[Rows from a 3D scene dataset]

★ ★ ★ ★ ★ ★ ★

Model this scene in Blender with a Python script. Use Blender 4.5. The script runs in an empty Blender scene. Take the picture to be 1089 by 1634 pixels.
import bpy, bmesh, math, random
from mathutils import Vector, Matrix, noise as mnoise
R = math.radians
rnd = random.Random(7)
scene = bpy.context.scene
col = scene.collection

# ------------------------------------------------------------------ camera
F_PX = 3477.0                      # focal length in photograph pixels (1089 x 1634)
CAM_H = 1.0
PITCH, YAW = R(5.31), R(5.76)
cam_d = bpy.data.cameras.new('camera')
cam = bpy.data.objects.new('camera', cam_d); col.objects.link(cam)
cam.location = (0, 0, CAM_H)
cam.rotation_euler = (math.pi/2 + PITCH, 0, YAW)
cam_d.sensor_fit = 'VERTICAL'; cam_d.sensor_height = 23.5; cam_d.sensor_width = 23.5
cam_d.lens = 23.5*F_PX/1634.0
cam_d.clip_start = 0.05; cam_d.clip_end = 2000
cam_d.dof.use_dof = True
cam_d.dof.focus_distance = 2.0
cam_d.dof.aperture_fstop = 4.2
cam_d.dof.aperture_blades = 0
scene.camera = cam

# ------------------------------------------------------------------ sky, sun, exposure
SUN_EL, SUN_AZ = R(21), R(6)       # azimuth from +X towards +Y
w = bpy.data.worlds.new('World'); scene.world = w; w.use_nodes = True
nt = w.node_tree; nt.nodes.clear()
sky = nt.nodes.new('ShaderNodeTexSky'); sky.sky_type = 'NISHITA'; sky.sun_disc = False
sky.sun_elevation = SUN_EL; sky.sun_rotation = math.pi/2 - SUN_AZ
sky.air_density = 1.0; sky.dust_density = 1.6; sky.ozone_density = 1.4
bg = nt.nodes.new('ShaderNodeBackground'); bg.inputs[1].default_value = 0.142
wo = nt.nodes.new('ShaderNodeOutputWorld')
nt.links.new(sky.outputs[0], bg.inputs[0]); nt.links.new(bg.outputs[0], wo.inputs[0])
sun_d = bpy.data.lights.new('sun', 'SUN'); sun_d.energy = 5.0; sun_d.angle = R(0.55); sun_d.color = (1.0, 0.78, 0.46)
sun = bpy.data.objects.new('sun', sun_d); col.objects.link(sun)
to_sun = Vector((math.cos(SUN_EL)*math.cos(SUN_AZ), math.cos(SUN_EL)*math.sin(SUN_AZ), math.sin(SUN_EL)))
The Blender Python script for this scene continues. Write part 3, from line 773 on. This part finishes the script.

★ ★ ★ ★ ★ ★ ★

## The problem:
Copy the lines from the entries above in which the word "pixels" appears.

## Correct response:
Model this scene in Blender with a Python script. Use Blender 4.5. The script runs in an empty Blender scene. Take the picture to be 1089 by 1634 pixels.
F_PX = 3477.0                      # focal length in photograph pixels (1089 x 1634)